The last time I saw a Negotiator robot was in a federal courtroom in Boston, where Jameel Ahed—the founder and CEO of Robotic FX and the defendant in an intellectual-property-theft lawsuit brought by his former employer, iRobot—was driving the nimble little device around the judge’s bench via remote control. Robotic FX lost that suit last December, and as part of the settlement agreement, the Chicago, IL-based startup closed down and handed over some of its assets to iRobot—including the plans for the Negotiator, a tank-treaded device that can climb stairs and carry equipment such as video cameras and hazardous-materials sensors.
Now the controversial robot is about to be reborn, as a full-fledged iRobot product that will be available by the end of the year to police, fire departments and other agencies that need an inexpensive reconnaissance device for dangerous situations.
Even before Robotic FX went out of business, iRobot’s allegations about misappropriated trade secrets had cost the tiny startup a $280 million contract to deliver some 3,000 bomb-detecting robots to the United States Army—a contract that was later awarded to iRobot (NASDAQ: [[ticker:IRBT]]). This was always the real payoff desired by the Bedford, MA-based robot maker, which had argued in court that Ahed had stolen elements of the design of its Packbot tactical robot, including methods for making the all-important treads, upon leaving the company in 2002. But it’s an interesting footnote to the case that by selling a few hundred Negotiators—which will be priced at about $20,000 apiece—iRobot may now be able to earn back the $2.9 million it spent on the Robotic FX lawsuit, and then some.
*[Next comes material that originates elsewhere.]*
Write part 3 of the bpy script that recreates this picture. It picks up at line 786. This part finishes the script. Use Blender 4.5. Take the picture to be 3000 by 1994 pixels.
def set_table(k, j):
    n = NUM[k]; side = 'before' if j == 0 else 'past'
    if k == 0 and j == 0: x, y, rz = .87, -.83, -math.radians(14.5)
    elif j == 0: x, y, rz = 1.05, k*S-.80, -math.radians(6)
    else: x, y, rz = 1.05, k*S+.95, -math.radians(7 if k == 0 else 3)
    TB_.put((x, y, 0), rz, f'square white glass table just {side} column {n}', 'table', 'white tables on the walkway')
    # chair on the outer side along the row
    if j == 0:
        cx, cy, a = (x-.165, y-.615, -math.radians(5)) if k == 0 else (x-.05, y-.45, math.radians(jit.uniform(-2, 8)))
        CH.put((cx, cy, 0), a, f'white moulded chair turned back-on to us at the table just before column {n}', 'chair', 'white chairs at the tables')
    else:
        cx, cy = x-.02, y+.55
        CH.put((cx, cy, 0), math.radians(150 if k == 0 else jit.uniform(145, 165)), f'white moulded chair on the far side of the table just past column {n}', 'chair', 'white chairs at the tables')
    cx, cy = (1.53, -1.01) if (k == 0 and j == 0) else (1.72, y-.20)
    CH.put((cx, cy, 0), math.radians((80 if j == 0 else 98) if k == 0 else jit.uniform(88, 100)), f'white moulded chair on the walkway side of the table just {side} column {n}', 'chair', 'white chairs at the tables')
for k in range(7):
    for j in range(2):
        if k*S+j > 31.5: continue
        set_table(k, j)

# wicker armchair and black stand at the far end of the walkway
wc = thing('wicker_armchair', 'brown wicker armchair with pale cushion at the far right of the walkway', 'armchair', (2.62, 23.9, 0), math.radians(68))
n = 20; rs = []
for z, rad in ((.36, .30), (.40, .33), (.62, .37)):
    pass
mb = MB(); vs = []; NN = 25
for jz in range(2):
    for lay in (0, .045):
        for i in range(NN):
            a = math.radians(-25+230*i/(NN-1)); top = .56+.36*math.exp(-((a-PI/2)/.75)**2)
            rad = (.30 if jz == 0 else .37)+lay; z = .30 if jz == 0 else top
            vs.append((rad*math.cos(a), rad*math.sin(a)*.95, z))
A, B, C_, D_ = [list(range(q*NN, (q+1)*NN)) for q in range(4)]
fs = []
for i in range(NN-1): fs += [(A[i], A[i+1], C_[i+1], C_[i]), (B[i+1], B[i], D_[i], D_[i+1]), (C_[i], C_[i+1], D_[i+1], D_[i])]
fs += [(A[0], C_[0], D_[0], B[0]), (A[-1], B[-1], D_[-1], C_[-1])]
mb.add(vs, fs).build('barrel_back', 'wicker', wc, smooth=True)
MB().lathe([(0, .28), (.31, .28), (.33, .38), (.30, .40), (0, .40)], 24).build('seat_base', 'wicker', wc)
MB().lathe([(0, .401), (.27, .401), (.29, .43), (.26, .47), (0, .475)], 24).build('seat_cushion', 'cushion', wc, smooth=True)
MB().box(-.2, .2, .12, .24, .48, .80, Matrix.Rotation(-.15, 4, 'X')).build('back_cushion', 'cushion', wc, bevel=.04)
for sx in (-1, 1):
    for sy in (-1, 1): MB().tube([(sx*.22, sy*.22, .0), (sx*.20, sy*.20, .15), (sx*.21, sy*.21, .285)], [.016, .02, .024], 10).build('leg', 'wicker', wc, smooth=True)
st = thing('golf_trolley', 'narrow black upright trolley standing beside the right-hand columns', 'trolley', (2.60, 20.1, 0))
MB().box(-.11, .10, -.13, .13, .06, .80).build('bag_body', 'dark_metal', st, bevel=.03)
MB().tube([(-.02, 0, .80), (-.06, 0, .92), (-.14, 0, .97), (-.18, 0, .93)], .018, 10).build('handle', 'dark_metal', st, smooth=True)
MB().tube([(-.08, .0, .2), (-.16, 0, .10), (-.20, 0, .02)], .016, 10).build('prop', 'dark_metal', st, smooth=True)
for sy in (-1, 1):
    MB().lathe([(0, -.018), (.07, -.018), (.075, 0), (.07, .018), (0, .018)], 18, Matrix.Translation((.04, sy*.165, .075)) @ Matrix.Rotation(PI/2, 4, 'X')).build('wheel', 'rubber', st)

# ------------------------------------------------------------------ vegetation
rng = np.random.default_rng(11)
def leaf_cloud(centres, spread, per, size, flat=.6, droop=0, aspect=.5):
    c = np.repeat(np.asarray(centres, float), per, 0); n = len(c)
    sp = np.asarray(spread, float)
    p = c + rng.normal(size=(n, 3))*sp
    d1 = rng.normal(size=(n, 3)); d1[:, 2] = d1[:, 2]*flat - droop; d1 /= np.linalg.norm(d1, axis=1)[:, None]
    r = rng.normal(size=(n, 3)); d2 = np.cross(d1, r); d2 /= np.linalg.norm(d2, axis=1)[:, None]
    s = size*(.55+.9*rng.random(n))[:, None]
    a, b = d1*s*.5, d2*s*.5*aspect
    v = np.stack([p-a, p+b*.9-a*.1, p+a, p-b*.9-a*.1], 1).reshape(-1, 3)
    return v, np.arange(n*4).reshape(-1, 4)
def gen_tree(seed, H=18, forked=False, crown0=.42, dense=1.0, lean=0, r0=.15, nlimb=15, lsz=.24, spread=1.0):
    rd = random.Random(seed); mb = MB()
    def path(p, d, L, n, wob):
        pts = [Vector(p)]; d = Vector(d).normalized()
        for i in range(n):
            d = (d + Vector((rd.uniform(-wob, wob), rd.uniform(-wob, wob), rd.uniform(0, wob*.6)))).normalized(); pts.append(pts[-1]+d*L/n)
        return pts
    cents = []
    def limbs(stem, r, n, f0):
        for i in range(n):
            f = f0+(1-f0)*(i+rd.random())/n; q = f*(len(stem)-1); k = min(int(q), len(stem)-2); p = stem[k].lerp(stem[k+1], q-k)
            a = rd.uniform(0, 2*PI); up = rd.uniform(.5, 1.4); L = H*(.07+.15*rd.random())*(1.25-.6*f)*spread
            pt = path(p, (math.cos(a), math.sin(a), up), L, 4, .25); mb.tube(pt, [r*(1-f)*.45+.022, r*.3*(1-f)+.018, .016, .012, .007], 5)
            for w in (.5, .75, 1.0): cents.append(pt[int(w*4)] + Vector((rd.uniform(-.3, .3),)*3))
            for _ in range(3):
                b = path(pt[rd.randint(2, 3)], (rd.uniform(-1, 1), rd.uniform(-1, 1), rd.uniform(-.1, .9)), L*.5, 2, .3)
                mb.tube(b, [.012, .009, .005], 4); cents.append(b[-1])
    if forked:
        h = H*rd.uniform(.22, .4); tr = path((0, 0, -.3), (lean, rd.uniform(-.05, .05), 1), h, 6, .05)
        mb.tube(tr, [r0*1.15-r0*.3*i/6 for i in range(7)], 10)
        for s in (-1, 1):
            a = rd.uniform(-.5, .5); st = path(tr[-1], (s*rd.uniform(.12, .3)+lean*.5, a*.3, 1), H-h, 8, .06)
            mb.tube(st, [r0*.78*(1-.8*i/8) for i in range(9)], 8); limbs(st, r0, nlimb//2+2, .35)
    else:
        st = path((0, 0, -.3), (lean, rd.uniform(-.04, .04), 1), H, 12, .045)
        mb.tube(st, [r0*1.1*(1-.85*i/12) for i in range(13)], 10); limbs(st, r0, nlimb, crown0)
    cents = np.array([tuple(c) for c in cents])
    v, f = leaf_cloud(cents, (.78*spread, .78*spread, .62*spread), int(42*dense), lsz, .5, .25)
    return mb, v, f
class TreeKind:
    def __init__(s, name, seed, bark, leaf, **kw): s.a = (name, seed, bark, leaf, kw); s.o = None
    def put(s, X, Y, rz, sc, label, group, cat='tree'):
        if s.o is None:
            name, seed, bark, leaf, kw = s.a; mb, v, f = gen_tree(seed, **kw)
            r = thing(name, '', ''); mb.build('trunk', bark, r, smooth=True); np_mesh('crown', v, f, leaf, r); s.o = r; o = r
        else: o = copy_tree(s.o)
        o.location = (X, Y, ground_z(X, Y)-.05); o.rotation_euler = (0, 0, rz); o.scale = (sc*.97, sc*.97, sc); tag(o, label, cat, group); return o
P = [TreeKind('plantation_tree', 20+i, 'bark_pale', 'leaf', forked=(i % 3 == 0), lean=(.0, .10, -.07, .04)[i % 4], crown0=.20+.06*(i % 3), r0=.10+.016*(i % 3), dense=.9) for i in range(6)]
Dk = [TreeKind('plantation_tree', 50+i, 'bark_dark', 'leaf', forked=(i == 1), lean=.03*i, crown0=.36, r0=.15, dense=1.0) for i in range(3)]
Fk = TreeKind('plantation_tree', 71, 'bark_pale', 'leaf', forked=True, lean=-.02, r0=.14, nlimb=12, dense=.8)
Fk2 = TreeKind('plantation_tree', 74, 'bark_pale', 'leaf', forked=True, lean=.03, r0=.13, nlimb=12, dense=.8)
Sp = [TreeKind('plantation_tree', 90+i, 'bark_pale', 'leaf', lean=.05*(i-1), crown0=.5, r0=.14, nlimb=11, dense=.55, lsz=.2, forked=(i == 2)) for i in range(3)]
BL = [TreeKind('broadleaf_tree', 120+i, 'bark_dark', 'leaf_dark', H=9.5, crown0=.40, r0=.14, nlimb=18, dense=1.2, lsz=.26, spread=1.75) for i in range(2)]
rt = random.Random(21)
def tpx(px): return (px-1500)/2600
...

iRobot’s version of the Negotiator “is very much the design that came over as an asset in the settlement,” says Joe Dyer, president of iRobot’s government and industrial robots division. “The difference is that we have taken the robot, which was based on our design and our mobility but was being made, frankly, in a very crude production facility, and we have professionalized the quality, reliability, and manufacturing.” Ahed and a small group of employees had assembled their version of the robot in a basement space under Ahed’s father’s dental practice; iRobot, by contrast, is building the Negotiator at its engineering and manufacturing facilities in Mysore, India, outside Bangalore.